On day one of my new job in Raleigh, my boss took me to a barbecue restaurant. The second we sat down, the server had a cardboard basket of hush puppies on the table. You can get them as a side with your burger meal at a good 60 percent of drive-through restaurants here. Just be careful with them; they pack in quick and can leave little room for the entrée.

5. The weather.
It is HOT down here. Like can’t go outside hot. Growing up I was acclimated, able to do manual labor in the middle of July as a summer camp counselor, eager to retire for the night in the un-air-conditioned bunk house with nothing more than a box fan strapped to the footboard of my cot. Now I’m ruined and can only marvel at the blast-furnace like conditions as I move from one indoor space to another. The humidity is an entirely different beast that few would understand unless they’ve experienced it. And out of respect, I will address it at length another time.

But then there’s spring and fall and winter. The glorious “winter weather” that makes shoveling snow not a means of survival but a novelty to pass the time on a day off. The ability to go barefoot across the cool, damp lawn to get the paper on Christmas morning. Year-round yardwork. Shorts in February. September beach trips. Need I go on?

6. Traffic.
Editor’s note: Atlanta is excluded from this point.
Before I moved to the D.C. area, someone laughed at me and said they had to move away because of the traffic. I just nodded politely and continued my oblivious forward advance into the absolute hellscape that is the D.C. metro area’s transportation network. I was on the road roughly three hours each weekday trying to get to and from work. I tried buses, trains and carpools before giving up and just inching along in my car. I actually felt years of my life slipping away.

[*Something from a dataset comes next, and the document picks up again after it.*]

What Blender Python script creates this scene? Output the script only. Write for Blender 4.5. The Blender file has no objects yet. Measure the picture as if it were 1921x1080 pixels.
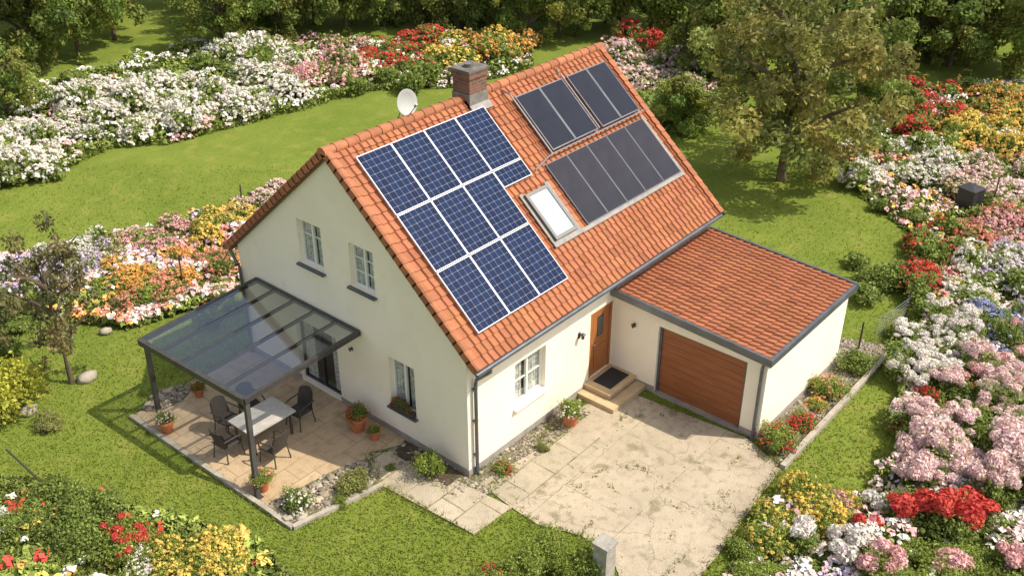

Now, this isn’t to say the South is devoid of traffic. It’s out there. This is a popular spot, after all. But in comparison to other parts of the country I’ve driven, it’s bearable. What makes it so is much of what I’ve listed above: You may be stuck in traffic with us for a while, but I’ll be damned if we’re not going to wave you in with a smile as we coolly pull from a go-cup of sweet tea.